**Problem statement**
Track down every line below that holds "scene" and copy it.

-.-.-

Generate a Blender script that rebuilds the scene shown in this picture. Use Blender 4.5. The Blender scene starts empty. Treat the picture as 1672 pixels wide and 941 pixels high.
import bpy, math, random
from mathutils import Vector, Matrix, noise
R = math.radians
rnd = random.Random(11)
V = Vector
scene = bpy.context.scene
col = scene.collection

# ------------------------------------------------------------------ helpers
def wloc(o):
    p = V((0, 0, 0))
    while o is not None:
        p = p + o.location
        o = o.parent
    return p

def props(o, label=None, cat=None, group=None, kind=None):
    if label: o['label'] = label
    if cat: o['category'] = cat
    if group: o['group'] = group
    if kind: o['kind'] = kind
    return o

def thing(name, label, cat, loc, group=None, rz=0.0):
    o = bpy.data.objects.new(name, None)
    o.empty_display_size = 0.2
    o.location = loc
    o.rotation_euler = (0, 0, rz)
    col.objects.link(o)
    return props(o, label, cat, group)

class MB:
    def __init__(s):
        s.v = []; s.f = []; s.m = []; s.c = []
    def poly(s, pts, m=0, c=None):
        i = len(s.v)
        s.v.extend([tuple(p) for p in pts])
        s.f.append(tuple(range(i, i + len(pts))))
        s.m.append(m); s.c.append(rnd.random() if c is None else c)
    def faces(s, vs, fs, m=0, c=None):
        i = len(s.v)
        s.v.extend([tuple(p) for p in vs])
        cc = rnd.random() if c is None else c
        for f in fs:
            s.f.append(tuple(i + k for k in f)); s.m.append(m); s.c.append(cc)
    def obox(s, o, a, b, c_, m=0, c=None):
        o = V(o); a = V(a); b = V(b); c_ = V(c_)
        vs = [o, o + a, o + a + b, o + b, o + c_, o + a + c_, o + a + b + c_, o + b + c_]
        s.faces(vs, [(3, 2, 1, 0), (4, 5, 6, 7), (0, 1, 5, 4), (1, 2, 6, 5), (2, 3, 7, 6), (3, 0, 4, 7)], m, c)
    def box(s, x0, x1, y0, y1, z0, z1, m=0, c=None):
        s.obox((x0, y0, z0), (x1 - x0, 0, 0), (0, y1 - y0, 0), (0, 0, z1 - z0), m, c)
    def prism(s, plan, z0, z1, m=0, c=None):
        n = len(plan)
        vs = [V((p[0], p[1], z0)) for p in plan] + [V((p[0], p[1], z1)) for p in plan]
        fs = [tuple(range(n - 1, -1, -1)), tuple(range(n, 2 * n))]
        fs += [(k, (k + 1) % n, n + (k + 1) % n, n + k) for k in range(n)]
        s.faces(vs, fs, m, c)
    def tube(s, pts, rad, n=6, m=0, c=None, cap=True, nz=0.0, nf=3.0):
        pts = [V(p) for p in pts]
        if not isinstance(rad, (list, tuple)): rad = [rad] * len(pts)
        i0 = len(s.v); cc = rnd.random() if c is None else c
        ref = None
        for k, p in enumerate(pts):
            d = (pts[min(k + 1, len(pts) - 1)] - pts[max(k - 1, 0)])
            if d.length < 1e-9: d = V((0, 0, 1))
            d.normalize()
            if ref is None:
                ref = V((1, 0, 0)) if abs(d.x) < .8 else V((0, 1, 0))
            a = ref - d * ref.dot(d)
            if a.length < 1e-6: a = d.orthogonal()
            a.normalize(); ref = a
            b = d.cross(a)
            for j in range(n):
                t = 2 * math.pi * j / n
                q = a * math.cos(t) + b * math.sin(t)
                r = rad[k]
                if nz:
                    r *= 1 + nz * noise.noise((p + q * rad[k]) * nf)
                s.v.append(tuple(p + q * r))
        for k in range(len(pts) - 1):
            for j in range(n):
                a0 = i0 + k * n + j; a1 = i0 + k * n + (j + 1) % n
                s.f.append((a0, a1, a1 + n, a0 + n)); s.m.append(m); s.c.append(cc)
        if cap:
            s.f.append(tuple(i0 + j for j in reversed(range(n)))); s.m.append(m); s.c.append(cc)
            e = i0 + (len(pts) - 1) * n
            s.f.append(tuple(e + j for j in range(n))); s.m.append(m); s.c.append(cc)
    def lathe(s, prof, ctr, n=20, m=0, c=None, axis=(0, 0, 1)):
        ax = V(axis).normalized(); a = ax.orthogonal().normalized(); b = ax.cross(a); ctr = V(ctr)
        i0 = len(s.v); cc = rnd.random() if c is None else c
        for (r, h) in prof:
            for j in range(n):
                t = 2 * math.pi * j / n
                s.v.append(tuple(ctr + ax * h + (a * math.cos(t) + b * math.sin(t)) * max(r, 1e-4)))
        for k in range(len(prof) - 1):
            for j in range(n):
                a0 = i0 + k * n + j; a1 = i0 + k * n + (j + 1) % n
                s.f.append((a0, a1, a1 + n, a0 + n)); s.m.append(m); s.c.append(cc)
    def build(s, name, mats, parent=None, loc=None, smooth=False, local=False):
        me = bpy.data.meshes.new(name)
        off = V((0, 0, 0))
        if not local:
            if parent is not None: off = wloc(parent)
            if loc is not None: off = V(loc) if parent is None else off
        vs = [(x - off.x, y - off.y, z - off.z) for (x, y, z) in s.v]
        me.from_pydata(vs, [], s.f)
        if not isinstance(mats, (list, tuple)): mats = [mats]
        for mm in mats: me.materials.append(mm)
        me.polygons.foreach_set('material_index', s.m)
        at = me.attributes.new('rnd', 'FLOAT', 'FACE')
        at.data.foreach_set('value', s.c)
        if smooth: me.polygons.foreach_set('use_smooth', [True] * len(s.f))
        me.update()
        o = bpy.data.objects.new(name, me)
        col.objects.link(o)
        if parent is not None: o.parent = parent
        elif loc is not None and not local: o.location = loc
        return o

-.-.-

**Answer for the task**
Generate a Blender script that rebuilds the scene shown in this picture. Use Blender 4.5. The Blender scene starts empty. Treat the picture as 1672 pixels wide and 941 pixels high.
scene = bpy.context.scene
col = scene.collection